California is taking legal action against everyone involved with Criminal Minds
CBS’ Criminal Minds may have ended earlier this year, but that’s not stopping California’s Department Of Fair Employment And Housing from taking steps against what it characterizes as an “unchecked” environment of “intimidating, hostile, and offensive” behavior from Gregory St. Johns, the show’s director of photography. According to The Hollywood Reporter, California has filed an “extraordinary” suit against various studios and executive producers involved in the show, including CBS Studios, ABC Signature Studios, The Walt Disney Company, and other individual people based on accusations that the show’s executive-producing team “protected” St. Johns for years. Furthermore, the suits says that the producers on Criminal Minds not only knew about the alleged behavior but also “condoned it” by taking “no necessary steps to prevent sex-based harassment and discrimination” and by firing “anyone who resisted or who tacitly evaded St. Johns’ advances or abuse.”

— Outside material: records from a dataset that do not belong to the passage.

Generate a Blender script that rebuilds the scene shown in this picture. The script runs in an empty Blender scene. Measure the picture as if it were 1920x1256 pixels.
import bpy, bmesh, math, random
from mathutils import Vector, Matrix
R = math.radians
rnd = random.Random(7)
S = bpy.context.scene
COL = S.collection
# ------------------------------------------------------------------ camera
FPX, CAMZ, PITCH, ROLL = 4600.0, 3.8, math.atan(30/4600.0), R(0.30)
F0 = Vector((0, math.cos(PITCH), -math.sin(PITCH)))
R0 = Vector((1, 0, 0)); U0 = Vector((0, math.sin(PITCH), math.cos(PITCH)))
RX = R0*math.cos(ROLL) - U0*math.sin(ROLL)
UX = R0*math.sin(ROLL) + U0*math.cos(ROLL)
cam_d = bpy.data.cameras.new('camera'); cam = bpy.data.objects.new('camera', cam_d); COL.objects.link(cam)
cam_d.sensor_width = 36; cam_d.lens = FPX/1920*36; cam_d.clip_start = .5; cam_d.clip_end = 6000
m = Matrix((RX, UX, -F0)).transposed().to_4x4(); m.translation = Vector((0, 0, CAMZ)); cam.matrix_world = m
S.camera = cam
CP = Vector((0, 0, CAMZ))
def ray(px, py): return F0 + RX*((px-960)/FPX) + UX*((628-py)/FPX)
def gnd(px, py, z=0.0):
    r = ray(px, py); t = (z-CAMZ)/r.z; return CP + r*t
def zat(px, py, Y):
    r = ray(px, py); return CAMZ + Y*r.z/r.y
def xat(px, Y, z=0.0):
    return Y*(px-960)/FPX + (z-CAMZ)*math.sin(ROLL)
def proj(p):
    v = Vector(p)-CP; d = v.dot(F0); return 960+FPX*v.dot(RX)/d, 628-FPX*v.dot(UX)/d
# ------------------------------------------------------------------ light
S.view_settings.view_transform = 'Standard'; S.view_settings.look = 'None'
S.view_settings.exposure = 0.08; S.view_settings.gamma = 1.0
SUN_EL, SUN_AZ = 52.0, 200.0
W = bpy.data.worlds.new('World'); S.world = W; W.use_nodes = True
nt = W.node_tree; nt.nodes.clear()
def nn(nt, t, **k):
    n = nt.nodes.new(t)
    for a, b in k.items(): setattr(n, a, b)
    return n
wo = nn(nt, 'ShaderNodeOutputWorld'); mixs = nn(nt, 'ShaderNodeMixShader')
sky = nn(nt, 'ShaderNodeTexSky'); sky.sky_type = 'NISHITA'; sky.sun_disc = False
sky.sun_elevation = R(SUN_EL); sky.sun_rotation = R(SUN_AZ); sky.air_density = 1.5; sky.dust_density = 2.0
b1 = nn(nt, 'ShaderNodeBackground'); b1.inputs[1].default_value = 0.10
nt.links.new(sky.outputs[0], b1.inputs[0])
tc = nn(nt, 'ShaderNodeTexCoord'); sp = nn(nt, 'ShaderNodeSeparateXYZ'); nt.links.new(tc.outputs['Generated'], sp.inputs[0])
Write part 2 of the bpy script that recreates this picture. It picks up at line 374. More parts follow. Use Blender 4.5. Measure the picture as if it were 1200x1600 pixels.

The suit says that over a dozen men were fired by the show at St. Johns’ request and accuses the Walt Disney Company’s employee relations department of conducting “inadequate investigations designed to exonerate St. Johns.” It goes on to say that no action was taken until the media began reporting on the allegations against St. Johns, but even after he was fired, he still received an “enhanced severance.” You can read the full complaint in the THR articlelinked above, which says that the state is looking for “compensatory and punitive damages” as well as “injunctive declaratory, and equitable relief” from the many defendants.
Neither St. Johns nor Disney has publicly responded to the suit, but THR says it will update its story if/when that happens.